From Bugzilla Helper: User-Agent: Mozilla/5.0 (X11; U; Linux x86_64; en-US; rv:1.7.10) Gecko/20050909 Fedora/1.0.6-1.2.fc3 Firefox/1.0.6 Description of problem: Despite the fact that gdm.conf contains more configuration lines than gcc having options... You can specify that you want your X server to run at a raised or lowered priority (typically raised). For instance, if you're doing a lot of multimedia that's realtime (like running Xine or Mplayer or MythTV), then you'll probably want to run your X server at -10 or so.
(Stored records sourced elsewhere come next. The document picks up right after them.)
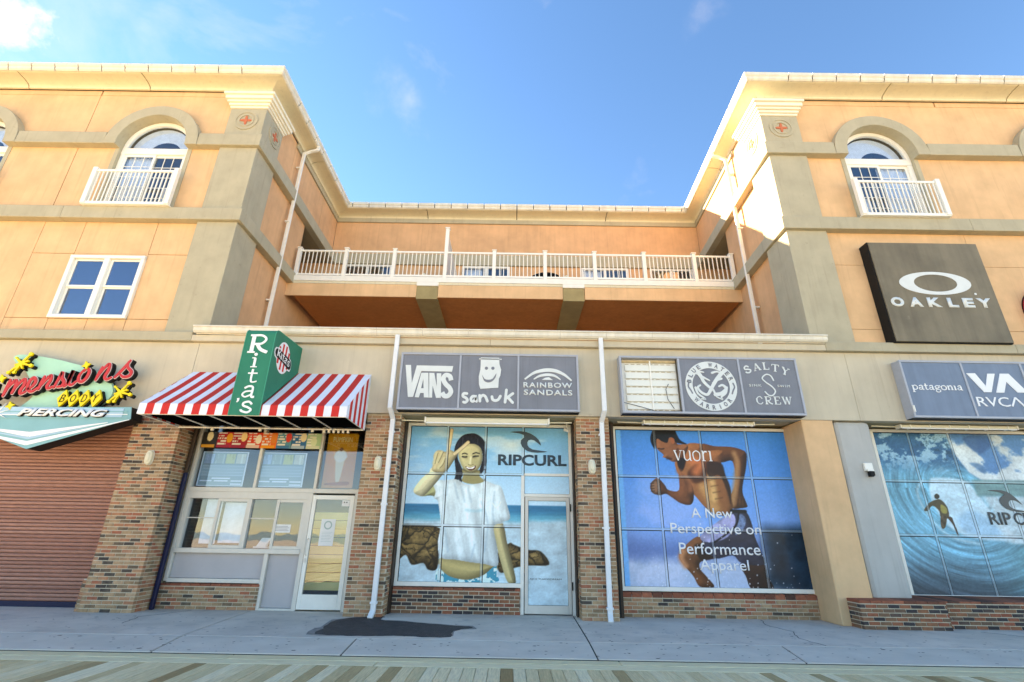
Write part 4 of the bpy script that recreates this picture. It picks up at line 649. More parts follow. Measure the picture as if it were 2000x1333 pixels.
class Paint:
    def __init__(s, X, Z): s.X = X; s.Z = Z; s.c = np.zeros((len(X), 3))
    def dseg(s, pts, closed):
        d = np.full(len(s.X), 9.); P = list(pts)+([pts[0]] if closed else [])
        for (x0, z0), (x1, z1) in zip(P[:-1], P[1:]):
            dx, dz = x1-x0, z1-z0; l = dx*dx+dz*dz+1e-9; t = np.clip(((s.X-x0)*dx+(s.Z-z0)*dz)/l, 0, 1)
            d = np.minimum(d, np.hypot(s.X-x0-t*dx, s.Z-z0-t*dz))
        return d
    def sd(s, pts):
        ins = np.zeros(len(s.X), bool); n = len(pts)
        for i in range(n):
            x0, z0 = pts[i]; x1, z1 = pts[(i+1) % n]
            if z0 == z1: continue
            c = ((z0 > s.Z) != (z1 > s.Z)) & (s.X < (x1-x0)*(s.Z-z0)/(z1-z0)+x0); ins ^= c
        d = s.dseg(pts, True); return np.where(ins, d, -d)
    def mix(s, m, col): m = np.clip(m, 0, 1)[:, None]; s.c = s.c*(1-m)+np.asarray(col)*m
    def fill(s, pts, col, soft=.012, a=1., sm=True, shade=0., depth=.1, tex=0., k=0, lit=0.):
        p = spl(pts, 4) if sm else pts; d = s.sd(p); soft *= .6; m = ss(-soft, soft, d)*a; col = np.broadcast_to(np.asarray(col, float), s.c.shape).copy()
        if lit:
            q = Paint(s.X-.022, s.Z+.016); nd = np.clip((q.sd(p)-d)/.027, -1, 1); col = col*(1-lit*nd*(1-.8*ss(0, depth*1.5, d)))[:, None]
        if shade: col = col*(1-shade+shade*ss(0, depth, d))[:, None]
        if tex: col = col*(1+tex*(fbm(s.X*22, s.Z*22, k)-.5)*2)[:, None]
        s.mix(m, col); return m
    def line(s, pts, w_, col, soft=.008, a=1.):
        p = [tuple(q) for q in smooth(pts, 5)] if len(pts) > 2 else pts; s.mix(ss(w_/2+soft, w_/2-soft, s.dseg(p, False))*a, col)
    def disc(s, x, z, r, col, soft=.01, a=1.): s.mix(ss(r+soft, r-soft, np.hypot(s.X-x, s.Z-z))*a, col)
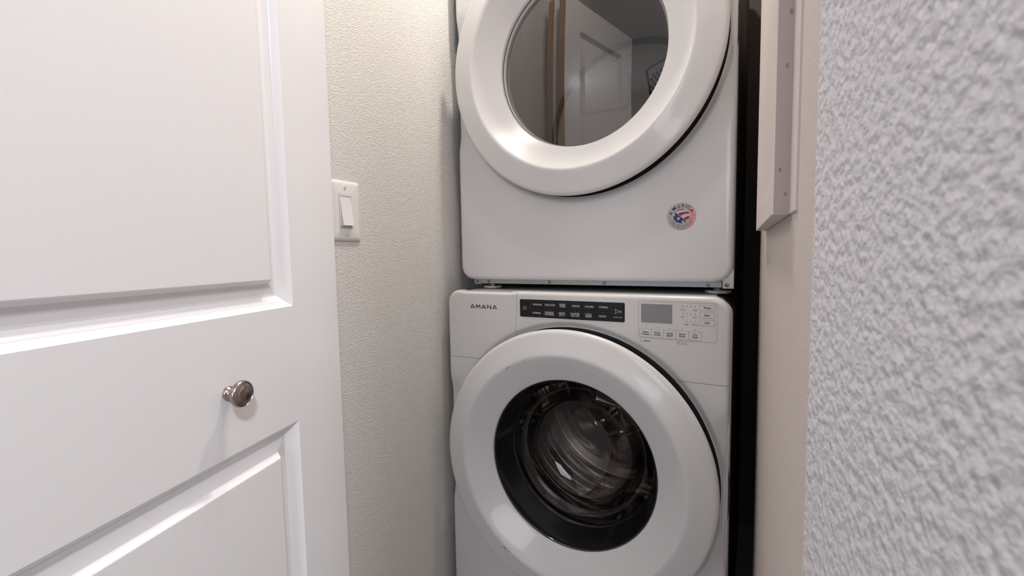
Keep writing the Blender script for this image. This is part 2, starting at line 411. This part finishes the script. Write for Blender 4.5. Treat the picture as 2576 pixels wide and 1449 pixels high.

Version-Release number of selected component (if applicable): gdm-2.6.0.5-6 How reproducible: Always Steps to Reproduce: 1. run "ps -efl | egrep '\<X\>' 2. Check the NICE column. 3. Actual Results: The X server usually runs at a default nice priority of 0. Additional info: It would be better to allow one to give a config line as: [server-Standard] nice=-5 and have it run X at -5. This is a lot more secure than having to do a "sudo renice" of the server from your .xinitrc file.
Hi Phillip, Can't you just change the command= line to have nice -n -5 in front of everything else? Either way, this type of feature request should go upstream. It's not really fedora specific and we wouldn't want to carry a patch that diverged from upstream for this kind of feature. If you do file upstream can you post a link to the upstream bug report here?
A bug has been opened upstream, and the id is 323346 http://bugzilla.gnome.org/show_bug.cgi?id=323346 The reason you can't do it via "nice" is that the server does a "setuid" and "setgid" before starting the command line, which means that you can only increase the priority (i.e. positive nice values). You can't lower it.
This has been fixed upstream. This can be closed.